Teachers at Belfast school on strike over 'working culture'

By Robbie Meredith
BBC News NI Education Correspondent

Teachers on strike outside St Patrick's Primary School in north Belfast
Image caption,
Teachers on strike outside St Patrick's Primary School in north Belfast

Teachers at a north Belfast primary school are on strike over "the culture" in which they are expected to work.

Members of the NASUWT union at St Patrick's PS, in Pim Street, have begun the first of six separate days of industrial action.

The principal told BBC News NI the majority of teaching staff remained at work in the school on Tuesday.

The chairman of the board of governors called on the union to suspend the strike and re-enter talks.

As many as nine teachers - a third of the teaching staff - were expected to join the strike action.

Principal Margaret Neeson said: "We remain focused on ensuring the education and wellbeing of our pupils."

'Proportionate or warranted'

In a letter to parents, chairman of the school's board of governors Tony Fahy said he was "deeply disappointed".

The Council for Catholic Maintained Schools (CCMS), the management body for the school, said the strike would affect pupils.

"CCMS fully appreciates the right of teachers to take industrial action," a spokesperson said.

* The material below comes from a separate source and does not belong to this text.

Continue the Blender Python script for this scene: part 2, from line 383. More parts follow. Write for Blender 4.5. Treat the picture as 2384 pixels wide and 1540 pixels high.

"However, we do not believe that in this instance such action is either proportionate or warranted."

Image caption,
NASUWT general secretary, Chris Keates, said teachers had been left with no choice

But NASUWT general secretary Chris Keates said the teachers had been left with "no choice".

"They feel they cannot continue to accept a working environment where the management practices are undermining their well being and ability to do their best for their pupils," she said.

"The NASUWT has attempted at every stage to work with the employer to resolve the issues, however members have been left with no option other than to take strike action."

Image source, Google Maps
Image caption,
The school is based at Pim Street in north Belfast

Her claims were echoed by the NASUWT national executive member for Northern Ireland, Susan Parlour.

"Teachers, like all workers, have a right to be treated with dignity and fairness at work, but currently members at St Patrick's do not feel respected and valued, and their health and welfare appear to count for little," she said.

There are about 25 teachers in the school, and in his letter to parents Mr Fahy said that it would remain open.

"It is our firm belief that genuine issues of concern, including those held by the management of the school, can and should be dealt with through open and honest dialogue," he said.

"In the first instance through use of the agreed procedures that are already in place for school leaders and teachers but which have not yet been used."

Further strike action by NASUWT members at the school is planned for 20, 22, 27, 28 and 29 November.